EXERCISE BRIEF: Reproduce each line from the records that holds "camera".

(Records with scene code)
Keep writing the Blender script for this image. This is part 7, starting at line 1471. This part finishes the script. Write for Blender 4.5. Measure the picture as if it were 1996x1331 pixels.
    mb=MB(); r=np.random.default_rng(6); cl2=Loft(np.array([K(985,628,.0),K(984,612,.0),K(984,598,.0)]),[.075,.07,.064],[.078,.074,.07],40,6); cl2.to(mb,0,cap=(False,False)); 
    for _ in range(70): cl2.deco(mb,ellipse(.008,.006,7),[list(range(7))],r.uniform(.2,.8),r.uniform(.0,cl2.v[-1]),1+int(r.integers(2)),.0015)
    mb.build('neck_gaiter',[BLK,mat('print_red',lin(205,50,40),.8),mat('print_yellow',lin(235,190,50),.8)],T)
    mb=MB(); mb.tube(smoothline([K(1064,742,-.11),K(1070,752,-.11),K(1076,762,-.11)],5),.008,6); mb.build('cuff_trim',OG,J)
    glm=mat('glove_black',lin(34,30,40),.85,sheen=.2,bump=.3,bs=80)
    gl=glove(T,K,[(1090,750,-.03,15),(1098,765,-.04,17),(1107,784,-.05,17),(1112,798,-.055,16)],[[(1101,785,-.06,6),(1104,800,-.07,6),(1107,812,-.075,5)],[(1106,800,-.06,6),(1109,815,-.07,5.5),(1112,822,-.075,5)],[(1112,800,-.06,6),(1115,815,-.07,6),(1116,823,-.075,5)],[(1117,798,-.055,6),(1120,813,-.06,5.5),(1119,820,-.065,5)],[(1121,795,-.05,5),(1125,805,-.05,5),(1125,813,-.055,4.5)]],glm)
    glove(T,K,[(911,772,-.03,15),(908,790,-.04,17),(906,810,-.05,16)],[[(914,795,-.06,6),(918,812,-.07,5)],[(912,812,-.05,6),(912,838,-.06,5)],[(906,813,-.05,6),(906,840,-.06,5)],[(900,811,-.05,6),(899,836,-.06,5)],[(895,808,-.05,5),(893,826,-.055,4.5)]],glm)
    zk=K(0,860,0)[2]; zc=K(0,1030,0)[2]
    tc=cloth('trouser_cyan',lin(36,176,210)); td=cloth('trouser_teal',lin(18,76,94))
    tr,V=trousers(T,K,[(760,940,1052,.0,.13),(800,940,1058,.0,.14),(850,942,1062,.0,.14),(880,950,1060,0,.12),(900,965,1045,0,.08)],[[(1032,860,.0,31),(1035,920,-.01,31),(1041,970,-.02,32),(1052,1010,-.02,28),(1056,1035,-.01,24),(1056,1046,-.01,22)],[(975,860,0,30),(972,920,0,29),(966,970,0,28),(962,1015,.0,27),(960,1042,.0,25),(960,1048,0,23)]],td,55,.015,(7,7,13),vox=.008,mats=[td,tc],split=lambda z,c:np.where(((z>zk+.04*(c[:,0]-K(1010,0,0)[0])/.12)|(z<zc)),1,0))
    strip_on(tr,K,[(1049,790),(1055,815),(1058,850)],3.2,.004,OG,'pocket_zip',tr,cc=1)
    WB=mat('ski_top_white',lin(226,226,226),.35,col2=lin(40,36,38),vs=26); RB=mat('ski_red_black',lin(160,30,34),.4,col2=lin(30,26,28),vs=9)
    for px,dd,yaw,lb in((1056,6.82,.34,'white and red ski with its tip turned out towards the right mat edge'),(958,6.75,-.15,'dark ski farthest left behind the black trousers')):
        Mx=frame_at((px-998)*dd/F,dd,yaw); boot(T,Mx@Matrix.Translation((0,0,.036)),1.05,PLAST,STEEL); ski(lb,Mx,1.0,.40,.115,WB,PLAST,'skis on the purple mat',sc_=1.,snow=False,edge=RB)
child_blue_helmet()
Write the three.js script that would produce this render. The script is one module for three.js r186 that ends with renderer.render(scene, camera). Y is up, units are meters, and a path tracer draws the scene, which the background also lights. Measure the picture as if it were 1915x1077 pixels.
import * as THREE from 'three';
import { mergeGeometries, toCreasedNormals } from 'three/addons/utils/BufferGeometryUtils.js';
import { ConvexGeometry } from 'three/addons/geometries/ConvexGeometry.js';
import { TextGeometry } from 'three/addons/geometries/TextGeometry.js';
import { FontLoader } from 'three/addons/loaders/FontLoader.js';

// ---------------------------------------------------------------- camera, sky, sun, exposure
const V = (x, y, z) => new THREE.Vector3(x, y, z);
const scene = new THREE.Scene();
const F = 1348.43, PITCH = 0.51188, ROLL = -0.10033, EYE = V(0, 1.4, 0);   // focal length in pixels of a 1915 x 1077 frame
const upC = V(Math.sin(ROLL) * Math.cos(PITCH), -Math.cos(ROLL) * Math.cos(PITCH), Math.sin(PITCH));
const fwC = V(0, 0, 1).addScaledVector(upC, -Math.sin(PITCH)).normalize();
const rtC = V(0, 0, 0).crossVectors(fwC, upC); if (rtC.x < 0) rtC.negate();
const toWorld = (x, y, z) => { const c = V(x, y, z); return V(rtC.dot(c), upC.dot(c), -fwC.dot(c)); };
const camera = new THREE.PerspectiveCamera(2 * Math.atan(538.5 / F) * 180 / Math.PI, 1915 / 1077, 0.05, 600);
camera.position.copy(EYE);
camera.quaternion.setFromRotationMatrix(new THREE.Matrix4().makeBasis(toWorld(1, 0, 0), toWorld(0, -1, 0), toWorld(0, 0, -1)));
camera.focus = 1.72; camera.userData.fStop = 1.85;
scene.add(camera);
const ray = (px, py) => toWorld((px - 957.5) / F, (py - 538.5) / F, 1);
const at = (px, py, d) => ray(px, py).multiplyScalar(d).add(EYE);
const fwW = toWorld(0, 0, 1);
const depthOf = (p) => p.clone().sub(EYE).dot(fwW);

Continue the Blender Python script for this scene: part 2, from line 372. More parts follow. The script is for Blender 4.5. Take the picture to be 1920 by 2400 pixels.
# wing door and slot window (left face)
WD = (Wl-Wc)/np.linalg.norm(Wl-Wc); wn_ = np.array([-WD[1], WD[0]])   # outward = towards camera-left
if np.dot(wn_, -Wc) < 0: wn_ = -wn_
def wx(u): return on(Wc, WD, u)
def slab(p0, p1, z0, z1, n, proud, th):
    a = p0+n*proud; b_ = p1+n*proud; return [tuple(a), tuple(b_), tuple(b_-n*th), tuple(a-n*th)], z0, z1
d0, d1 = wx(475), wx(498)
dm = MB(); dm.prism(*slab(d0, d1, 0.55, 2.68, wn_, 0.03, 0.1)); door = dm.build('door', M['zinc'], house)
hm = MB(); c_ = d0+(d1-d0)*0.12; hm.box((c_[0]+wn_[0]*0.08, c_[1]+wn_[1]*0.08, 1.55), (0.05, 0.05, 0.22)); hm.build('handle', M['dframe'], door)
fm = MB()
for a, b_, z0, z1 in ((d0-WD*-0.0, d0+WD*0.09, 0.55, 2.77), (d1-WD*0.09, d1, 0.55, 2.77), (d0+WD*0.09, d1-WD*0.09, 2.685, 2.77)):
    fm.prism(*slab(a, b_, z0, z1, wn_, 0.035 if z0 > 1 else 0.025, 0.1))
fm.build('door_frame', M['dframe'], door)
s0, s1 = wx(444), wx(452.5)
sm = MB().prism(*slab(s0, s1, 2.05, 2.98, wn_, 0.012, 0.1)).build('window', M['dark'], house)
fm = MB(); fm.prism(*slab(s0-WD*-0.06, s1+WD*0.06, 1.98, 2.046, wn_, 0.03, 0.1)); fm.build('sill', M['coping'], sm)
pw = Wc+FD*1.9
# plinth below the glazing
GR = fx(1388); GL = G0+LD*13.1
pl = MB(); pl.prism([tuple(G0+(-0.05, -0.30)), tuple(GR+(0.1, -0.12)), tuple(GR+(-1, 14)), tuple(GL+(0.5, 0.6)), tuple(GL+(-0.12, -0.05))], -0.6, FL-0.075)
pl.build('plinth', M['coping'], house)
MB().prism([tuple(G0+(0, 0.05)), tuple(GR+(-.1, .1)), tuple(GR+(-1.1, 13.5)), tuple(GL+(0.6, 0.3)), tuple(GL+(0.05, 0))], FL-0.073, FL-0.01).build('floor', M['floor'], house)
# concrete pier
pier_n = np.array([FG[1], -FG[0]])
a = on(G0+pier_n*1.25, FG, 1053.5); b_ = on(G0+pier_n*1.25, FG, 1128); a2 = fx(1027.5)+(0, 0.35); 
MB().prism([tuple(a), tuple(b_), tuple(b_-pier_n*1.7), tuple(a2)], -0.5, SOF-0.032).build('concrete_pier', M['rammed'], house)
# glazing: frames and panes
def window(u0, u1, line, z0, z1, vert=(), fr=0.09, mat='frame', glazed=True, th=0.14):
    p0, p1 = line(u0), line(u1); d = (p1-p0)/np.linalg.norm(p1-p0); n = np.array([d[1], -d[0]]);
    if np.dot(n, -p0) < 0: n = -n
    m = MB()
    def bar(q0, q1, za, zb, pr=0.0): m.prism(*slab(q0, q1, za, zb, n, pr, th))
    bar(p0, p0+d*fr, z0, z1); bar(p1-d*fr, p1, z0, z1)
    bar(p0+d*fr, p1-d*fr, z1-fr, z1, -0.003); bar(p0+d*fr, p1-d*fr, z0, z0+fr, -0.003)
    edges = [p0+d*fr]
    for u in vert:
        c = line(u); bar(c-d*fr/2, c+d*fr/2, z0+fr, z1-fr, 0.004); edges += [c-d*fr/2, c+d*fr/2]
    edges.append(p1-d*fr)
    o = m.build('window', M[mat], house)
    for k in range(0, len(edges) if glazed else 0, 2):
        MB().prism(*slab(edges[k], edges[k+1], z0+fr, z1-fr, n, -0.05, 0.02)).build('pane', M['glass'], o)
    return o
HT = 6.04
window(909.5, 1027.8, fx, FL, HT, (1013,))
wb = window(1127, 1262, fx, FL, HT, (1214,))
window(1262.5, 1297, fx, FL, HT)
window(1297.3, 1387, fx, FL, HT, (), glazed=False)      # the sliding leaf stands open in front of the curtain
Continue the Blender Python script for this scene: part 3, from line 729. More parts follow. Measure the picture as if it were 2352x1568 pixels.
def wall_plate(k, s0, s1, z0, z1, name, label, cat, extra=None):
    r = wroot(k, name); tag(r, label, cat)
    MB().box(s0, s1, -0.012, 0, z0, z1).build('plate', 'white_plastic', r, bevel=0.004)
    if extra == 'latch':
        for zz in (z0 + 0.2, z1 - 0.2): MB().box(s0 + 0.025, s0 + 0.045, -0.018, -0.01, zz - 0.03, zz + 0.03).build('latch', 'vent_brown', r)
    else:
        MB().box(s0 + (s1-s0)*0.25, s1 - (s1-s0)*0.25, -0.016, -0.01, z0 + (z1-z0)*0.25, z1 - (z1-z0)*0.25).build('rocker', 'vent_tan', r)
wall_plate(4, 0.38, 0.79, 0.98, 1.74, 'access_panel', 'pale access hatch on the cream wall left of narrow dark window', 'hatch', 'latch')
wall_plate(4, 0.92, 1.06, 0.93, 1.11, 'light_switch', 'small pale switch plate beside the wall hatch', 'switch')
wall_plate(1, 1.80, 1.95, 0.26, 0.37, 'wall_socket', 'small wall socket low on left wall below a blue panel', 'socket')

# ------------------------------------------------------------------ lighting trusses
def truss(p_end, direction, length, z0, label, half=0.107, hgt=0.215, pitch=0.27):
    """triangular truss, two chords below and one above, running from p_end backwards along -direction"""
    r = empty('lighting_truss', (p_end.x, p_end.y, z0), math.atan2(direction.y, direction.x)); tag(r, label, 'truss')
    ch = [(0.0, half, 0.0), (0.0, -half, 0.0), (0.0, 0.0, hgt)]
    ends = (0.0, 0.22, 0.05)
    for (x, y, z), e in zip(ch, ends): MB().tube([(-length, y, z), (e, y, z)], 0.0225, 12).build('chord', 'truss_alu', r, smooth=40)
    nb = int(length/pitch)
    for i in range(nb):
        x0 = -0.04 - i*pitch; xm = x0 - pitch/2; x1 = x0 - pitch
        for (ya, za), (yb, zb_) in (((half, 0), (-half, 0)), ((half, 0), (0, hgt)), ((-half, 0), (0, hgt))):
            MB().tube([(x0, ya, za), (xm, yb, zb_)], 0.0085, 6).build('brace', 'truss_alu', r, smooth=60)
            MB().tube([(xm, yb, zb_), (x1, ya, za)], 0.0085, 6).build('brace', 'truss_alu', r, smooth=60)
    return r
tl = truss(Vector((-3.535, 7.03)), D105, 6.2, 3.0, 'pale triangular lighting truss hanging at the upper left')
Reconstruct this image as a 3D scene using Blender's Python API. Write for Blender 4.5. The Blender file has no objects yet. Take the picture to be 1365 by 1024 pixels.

TASK OUTPUT:
Write the three.js script that would produce this render. The script is one module for three.js r186 that ends with renderer.render(scene, camera). Y is up, units are meters, and a path tracer draws the scene, which the background also lights. Measure the picture as if it were 1915x1077 pixels.
// ---------------------------------------------------------------- camera, sky, sun, exposure
const camera = new THREE.PerspectiveCamera(2 * Math.atan(538.5 / F) * 180 / Math.PI, 1915 / 1077, 0.05, 600);
camera.position.copy(EYE);
camera.quaternion.setFromRotationMatrix(new THREE.Matrix4().makeBasis(toWorld(1, 0, 0), toWorld(0, -1, 0), toWorld(0, 0, -1)));
camera.focus = 1.72; camera.userData.fStop = 1.85;
scene.add(camera);
WD = (Wl-Wc)/np.linalg.norm(Wl-Wc); wn_ = np.array([-WD[1], WD[0]])   # outward = towards camera-left